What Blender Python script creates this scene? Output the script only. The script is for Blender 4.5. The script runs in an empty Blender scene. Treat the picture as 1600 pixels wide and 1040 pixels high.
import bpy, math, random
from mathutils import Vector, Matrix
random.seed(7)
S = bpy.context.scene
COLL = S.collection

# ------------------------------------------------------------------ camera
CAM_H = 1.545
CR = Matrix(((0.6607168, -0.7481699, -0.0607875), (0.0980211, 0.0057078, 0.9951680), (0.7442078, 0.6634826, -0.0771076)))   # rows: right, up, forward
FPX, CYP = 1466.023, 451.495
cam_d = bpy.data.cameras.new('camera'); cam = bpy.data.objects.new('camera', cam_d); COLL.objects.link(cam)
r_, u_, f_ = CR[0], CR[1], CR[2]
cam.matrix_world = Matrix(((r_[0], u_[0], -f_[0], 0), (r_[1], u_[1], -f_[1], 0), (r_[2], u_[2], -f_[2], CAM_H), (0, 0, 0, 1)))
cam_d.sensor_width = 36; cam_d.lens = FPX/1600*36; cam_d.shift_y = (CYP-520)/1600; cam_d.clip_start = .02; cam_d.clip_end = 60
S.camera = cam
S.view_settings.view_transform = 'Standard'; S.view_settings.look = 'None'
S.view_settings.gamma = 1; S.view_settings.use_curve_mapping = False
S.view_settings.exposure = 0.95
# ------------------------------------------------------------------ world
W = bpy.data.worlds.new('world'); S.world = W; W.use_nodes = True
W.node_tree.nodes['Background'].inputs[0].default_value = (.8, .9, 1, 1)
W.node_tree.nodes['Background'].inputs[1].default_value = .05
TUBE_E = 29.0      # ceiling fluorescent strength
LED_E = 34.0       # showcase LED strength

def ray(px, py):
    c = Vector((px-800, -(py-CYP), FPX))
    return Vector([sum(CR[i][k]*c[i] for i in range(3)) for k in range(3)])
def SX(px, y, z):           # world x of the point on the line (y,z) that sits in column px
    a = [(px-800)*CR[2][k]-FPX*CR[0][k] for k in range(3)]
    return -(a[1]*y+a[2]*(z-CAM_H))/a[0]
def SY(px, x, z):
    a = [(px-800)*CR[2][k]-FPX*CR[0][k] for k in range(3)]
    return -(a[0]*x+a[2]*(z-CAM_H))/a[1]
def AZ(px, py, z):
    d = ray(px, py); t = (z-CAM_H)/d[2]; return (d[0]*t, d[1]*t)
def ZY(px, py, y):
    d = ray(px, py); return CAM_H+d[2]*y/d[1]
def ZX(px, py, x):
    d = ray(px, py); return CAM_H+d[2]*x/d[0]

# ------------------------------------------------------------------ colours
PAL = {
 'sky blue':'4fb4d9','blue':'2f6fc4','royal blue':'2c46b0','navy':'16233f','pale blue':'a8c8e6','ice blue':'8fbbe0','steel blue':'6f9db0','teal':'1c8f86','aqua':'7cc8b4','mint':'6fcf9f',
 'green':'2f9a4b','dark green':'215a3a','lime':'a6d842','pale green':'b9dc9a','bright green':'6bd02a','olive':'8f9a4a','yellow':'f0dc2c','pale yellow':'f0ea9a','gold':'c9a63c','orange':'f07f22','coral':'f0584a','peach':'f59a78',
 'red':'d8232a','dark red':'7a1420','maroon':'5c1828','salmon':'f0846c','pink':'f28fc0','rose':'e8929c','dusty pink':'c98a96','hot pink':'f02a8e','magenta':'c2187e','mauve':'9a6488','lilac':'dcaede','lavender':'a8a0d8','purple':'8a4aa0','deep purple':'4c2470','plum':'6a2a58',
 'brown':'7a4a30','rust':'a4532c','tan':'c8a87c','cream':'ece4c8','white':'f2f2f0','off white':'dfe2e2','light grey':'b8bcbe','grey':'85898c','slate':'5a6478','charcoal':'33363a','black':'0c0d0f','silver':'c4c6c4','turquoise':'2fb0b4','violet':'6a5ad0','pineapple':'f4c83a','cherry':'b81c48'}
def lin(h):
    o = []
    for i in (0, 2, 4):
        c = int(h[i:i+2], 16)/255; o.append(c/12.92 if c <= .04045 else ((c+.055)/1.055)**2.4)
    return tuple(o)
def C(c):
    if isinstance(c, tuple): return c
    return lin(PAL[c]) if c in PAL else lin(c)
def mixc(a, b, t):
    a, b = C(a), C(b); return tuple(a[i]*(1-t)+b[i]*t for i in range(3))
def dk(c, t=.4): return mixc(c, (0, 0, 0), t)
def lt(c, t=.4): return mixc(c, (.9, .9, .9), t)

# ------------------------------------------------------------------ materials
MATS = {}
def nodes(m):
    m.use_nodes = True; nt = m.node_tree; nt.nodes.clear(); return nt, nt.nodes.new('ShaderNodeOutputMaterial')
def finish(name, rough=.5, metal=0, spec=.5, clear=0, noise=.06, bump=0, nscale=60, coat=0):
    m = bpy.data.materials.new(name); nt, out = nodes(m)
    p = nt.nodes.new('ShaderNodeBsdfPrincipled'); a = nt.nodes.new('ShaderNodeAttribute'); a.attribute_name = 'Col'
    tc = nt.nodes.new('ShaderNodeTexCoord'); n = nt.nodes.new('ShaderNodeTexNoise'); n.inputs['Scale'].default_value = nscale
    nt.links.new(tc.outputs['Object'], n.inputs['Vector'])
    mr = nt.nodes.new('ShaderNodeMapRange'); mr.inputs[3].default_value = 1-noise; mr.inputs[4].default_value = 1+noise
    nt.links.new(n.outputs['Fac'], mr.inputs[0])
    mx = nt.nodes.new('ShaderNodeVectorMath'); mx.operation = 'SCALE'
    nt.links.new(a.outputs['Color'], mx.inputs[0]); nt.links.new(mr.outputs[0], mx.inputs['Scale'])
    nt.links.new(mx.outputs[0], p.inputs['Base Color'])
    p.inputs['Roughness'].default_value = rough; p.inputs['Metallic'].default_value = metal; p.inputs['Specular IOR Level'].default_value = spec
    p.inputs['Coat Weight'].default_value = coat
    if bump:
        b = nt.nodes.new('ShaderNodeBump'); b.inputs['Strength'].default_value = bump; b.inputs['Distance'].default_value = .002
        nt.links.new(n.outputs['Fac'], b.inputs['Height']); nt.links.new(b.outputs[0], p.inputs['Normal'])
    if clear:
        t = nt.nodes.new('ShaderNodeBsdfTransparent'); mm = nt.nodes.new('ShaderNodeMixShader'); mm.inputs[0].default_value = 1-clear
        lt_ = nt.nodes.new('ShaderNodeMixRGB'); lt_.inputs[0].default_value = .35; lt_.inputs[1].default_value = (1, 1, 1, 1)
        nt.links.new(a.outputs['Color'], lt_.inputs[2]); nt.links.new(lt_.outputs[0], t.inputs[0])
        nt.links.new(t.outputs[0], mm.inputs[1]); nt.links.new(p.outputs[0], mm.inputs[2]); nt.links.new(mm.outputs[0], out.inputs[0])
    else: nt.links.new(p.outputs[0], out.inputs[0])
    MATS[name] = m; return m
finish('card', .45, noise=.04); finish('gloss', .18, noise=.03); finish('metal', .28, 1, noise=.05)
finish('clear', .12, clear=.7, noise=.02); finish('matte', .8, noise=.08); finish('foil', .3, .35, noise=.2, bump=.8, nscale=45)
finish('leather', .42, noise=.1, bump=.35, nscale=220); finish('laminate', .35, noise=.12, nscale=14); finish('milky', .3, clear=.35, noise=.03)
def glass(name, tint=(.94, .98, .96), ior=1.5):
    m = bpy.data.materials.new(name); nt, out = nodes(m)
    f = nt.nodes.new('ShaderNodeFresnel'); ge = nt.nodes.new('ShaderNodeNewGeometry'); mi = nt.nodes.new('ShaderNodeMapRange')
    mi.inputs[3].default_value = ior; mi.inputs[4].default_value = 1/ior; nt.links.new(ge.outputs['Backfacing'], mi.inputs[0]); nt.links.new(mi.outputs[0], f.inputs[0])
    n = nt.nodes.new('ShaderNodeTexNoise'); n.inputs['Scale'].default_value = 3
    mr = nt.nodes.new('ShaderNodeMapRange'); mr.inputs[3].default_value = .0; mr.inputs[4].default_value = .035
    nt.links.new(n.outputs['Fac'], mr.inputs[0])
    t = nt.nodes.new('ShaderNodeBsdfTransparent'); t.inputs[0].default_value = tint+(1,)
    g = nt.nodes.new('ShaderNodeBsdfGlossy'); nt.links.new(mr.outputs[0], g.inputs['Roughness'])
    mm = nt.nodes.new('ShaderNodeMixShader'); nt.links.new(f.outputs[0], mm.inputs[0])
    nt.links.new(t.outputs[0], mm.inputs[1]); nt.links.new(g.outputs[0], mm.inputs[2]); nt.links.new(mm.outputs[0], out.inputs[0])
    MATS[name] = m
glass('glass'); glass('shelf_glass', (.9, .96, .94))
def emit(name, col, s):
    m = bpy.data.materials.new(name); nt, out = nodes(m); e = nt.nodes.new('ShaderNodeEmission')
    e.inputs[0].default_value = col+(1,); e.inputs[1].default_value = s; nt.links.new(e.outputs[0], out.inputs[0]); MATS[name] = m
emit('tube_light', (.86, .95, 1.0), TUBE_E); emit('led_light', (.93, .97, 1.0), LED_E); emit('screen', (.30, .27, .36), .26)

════

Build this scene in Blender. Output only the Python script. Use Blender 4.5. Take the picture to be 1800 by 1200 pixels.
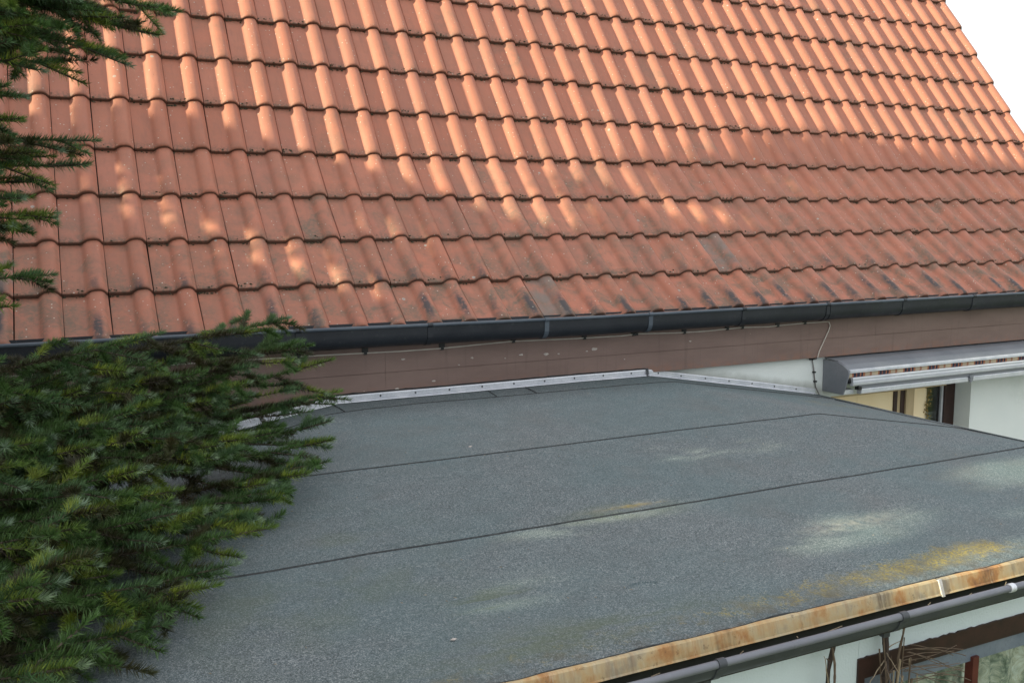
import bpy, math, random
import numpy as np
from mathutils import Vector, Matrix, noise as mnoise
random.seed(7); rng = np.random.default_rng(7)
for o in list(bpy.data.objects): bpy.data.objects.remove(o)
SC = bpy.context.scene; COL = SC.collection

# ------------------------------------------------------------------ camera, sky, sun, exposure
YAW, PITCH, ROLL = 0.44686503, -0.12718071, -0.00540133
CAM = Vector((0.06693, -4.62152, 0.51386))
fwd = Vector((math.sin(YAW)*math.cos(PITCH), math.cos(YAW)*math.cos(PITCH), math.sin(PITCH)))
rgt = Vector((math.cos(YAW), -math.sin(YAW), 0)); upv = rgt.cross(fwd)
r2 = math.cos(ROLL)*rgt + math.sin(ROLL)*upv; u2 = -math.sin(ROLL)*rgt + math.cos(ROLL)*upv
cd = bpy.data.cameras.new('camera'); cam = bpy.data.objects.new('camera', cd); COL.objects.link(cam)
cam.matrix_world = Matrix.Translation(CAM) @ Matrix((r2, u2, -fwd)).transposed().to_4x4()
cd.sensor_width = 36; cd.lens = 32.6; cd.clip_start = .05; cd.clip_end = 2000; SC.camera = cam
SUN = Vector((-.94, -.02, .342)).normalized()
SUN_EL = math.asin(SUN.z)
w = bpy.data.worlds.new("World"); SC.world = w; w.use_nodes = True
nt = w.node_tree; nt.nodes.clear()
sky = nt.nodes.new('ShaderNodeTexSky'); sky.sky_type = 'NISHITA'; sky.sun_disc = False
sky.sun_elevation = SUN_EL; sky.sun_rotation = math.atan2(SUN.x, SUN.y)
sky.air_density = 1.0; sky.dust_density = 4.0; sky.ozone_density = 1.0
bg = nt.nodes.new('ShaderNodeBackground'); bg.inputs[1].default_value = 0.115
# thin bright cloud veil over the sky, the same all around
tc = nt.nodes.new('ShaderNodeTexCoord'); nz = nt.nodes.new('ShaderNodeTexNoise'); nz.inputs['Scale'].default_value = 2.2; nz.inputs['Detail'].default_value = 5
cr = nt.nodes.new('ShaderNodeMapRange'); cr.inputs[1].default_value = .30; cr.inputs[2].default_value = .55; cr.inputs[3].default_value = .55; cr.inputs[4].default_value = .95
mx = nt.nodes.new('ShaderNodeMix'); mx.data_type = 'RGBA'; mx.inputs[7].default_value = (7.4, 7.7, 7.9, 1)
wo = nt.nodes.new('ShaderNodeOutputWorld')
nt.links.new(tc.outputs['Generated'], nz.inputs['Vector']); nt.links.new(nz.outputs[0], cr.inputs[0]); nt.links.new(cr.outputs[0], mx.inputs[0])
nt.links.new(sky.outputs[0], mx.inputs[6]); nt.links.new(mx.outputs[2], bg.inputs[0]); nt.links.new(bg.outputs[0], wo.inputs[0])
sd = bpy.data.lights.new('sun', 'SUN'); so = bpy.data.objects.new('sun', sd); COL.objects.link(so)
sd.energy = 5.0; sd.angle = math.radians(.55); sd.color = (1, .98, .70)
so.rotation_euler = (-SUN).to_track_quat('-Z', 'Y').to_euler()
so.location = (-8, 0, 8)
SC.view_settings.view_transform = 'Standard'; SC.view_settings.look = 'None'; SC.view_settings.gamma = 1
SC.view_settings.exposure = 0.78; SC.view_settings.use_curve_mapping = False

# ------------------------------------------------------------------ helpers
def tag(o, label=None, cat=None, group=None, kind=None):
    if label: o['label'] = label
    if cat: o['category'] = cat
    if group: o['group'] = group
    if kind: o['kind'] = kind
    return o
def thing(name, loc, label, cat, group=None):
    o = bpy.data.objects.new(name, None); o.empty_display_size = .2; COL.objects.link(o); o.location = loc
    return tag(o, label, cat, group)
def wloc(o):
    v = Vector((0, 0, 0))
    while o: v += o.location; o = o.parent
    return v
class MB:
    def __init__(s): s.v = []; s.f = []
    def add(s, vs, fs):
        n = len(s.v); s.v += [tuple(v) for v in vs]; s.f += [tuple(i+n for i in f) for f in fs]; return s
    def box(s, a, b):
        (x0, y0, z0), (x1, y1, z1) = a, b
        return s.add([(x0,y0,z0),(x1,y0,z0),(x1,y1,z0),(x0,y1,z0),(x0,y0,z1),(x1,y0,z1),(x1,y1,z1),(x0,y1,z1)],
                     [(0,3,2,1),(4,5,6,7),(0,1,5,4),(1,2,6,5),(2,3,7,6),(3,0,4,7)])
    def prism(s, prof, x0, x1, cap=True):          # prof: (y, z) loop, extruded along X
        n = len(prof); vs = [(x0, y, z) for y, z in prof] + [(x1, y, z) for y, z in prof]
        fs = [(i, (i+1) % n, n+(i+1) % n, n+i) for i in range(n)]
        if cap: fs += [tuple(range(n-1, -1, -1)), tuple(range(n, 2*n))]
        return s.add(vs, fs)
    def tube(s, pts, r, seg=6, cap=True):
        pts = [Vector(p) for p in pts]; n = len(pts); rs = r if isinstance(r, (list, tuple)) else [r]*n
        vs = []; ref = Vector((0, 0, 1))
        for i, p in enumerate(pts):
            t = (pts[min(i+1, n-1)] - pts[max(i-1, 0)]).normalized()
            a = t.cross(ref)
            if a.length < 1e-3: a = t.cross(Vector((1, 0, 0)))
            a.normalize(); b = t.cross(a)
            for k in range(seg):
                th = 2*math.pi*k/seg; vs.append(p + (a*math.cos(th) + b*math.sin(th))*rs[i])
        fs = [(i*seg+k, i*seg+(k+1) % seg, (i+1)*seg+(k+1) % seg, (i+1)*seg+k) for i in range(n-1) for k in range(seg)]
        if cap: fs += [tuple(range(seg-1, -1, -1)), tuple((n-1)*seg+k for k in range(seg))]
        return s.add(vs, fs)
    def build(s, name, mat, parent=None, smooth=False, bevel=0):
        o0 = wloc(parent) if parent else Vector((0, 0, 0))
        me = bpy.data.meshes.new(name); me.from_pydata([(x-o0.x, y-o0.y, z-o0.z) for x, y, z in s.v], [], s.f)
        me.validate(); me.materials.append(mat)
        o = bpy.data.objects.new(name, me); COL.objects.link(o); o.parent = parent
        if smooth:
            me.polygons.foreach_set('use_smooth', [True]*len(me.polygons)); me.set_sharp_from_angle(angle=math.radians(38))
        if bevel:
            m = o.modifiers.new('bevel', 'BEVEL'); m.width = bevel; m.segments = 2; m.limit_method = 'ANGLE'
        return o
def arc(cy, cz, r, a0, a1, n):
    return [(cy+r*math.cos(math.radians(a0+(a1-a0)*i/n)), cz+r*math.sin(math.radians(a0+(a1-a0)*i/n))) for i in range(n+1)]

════

- TASK: Beginning with the line above that contains "Build this scene" and ending with the line that contains "SC = bpy.context.scene; COL = SC.collection", quote each line exactly, keeping out the pictures.

- EXPECTED ANSWER:
Build this scene in Blender. Output only the Python script. Use Blender 4.5. Take the picture to be 1800 by 1200 pixels.
import bpy, math, random
import numpy as np
from mathutils import Vector, Matrix, noise as mnoise
random.seed(7); rng = np.random.default_rng(7)
for o in list(bpy.data.objects): bpy.data.objects.remove(o)
SC = bpy.context.scene; COL = SC.collection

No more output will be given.